Any instability in the air above the inversion can also dramatically accentuate the gravity wave patterns of the asperitas clouds. Updrafts must also produce downdrafts. These vertical motions would dent and shake the inversion like a giant walking on a taunt bedspread.
My Coriolis Hand illustrates a cyclonic swirl with the thumb pointing upward in the atmosphere in the direction of the ascending air. Meteorologists also refer to this as positive vorticity. |
As a result of the rotation of Greenhouse Earth and the Coriolis Force, the right hand is your Coriolis Hand in the northern hemisphere. Mimicking the cloud curls you witness with the fingers of your Coriolis Hand will point your thumb either up or down. If it is cloudy your thumb will likely be pointing up and you are witnessing a cyclonic swirl conducive to ascending air (as pictured above).
Planar satellite view of warm air advection and the associated swirls and lines created within the moisture patterns. |
In my experience, surface winds associated with asperitas have been calm or even easterly. These winds are consistent with warm frontal asperitas as a moderate to strong low-pressure system approaches. These deductions are explained in "Weather Lessons for Everyone from the Cold Conveyor Belt Wizard". https://philtheforecaster.blogspot.com/2020/08/weather-lessons-for-everyone-from-cold.html
The strong winds required to produce the most dramatic examples of asperitas are typically associated with Langmuir Streaks. Aligned streets of cloud interact in helical circulations contributing to the apparent chaos of the asperitas cloud patterns. Langmuir Streaks were first identified in the Sargasso Sea in 1927 but the same processes can be witnessed within the atmospheric ocean. See "Langmuir Streaks – Take the time to Observe and Learn from Nature".
Oceanic Langmuir Streaks |
Asperitas clouds typically do not produce any precipitation and appear at lower levels in the atmospheric ocean (the low etage beneath 6500 feet above ground level). The lack of precipitation is consistent with the preferred location of these clouds under the anticyclonic companion of the warm conveyor belt - the leading portion of the warm conveyor belt which curls anticyclonically within the atmospheric ocean.
The question has been asked if the increased number of observations of asperitas might be related to the Anthropocene and Climate Change. Applying thermodynamics to the observed climate warming of 1.5 degrees Celsius already achieved means that the atmosphere can currently hold about 12 percent more water vapour than before. That is a lot of water! More clouds must be the result.
In addition, a warmer air mass is more likely to be significantly chilled by passing over a cold surface thus creating a significant low-level inversion. This later effect of Climate Change will only be realized until the cold ocean currents falter or large interior lakes stop freezing in the winter.

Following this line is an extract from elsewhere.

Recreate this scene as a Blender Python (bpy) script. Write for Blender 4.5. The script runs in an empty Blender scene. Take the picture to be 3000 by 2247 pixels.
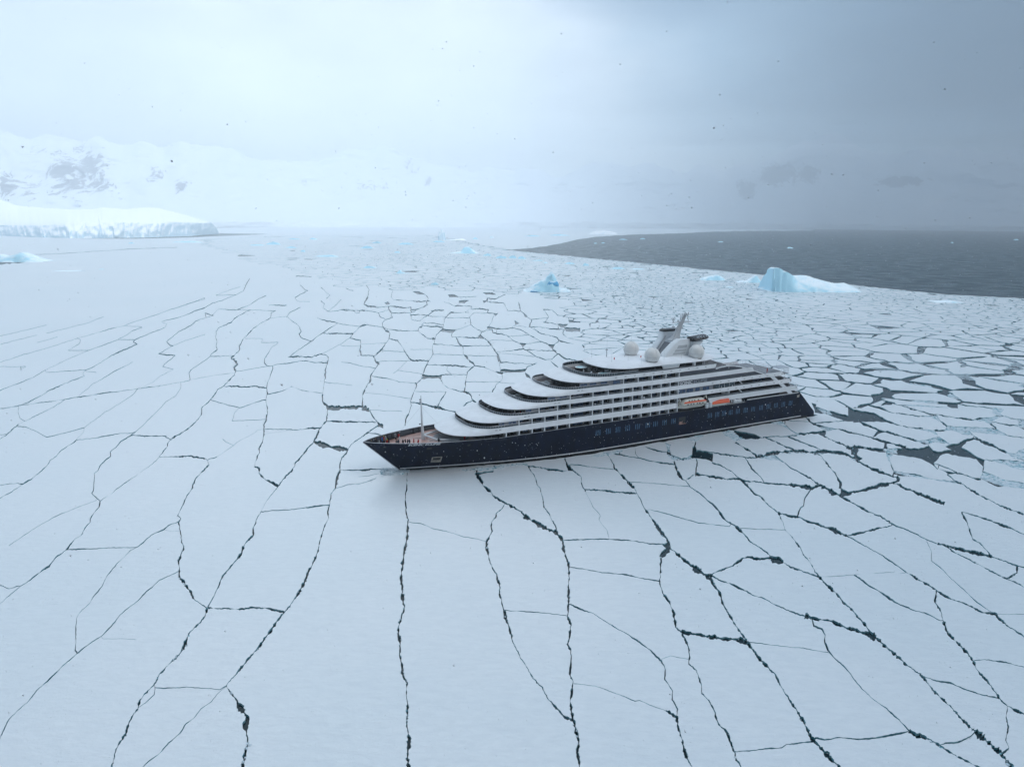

Of course, more observations of asperitas might also be the result of a dramatic increase in the number of people with cell phones.
Do not be concerned! None of the above meteorology will appear on any exam. It is enough to just appreciate the natural world of Greenhouse Earth. Asperitas cloud might be more simply summarized without any science as:
Chaotically undulating gravity wave clouds within a weakly stable frontal inversion characterized by strong and turbulent wind shear within the clouds. (I am still thinking about these words. The clouds might appear violent and chaotic but at some time and space scale, nature has asperitas neatly organized.)
Artists interested in the sky have witnessed and recorded these clouds before. John Constable (1776-1837) was the first of such artists but did not produce an asperitas painting to my knowledge. His art did contribute significantly to the science of cloud observations that followed but that is another very interesting story about how art and science are one.
Untitled Lawren Harris painting (and weather observation) circa the late 1920s-1930s |
Lawren Harris was the first artist that I am aware of who actually recorded asperitas perhaps as early as the 1920s. Not much is known about that particular painting included above. To my knowledge it is not even named although back then, artists tended not to give titles to their works. I have painted two apseritas weather observations so far and I am not done yet.
#2510 "Singleton Asperitas" 16x20 by 7/8 inches Mid-afternoon Tuesday, May 4th, 2021 looking westward across Singleton Lake |
The meteorology I described above was confirmed in my own weather observation of asperitas. It was a quasi-stationary frontal weather situation with low-pressure centres of moderate intensity far to the southwest. Quasistationary fronts are typically located east of the low-pressure area where warm fronts are typically found. The cold air on the north side of the front was neither advancing nor retreating so the surface front remained stationary.
The Great Lakes were still cold after winter. Even Singleton Lake was too chilly for swimming in early May! The light easterly surface winds were part of the cold conveyor belt drawn into the approaching low-pressure system. The satellite top-down view of the weather did not reveal the beauty of the sky witnessed gazing upward from the ground.
The weather observation of the afternoon of May 4th, 2021. Singleton Lake is located at the red star on the map in the lower right of the graphic. |
Courtesy of Jim Montanus May 4th, 2021 5:28 pm with permission. Please visit https://www.facebook.com/MontanusPhotography |
Jim Montanus' image also illustrates how the wind shear oriented at a multitude of different angles can create swirls and rotating tubes with all kinds of intriguing orientations - far more than the simplified vertical interpretation of basic meteorology. All of those patterns can be explained but not without digging much deeper than we have already. Sometimes it is best just to appreciate the beauty and complexity of nature.
Science is curiosity. Science is a process of investigating, learning more and eliminating errors in our understanding of nature. This story of asperitas is a start and might be improved as we discover more. Nature is always right!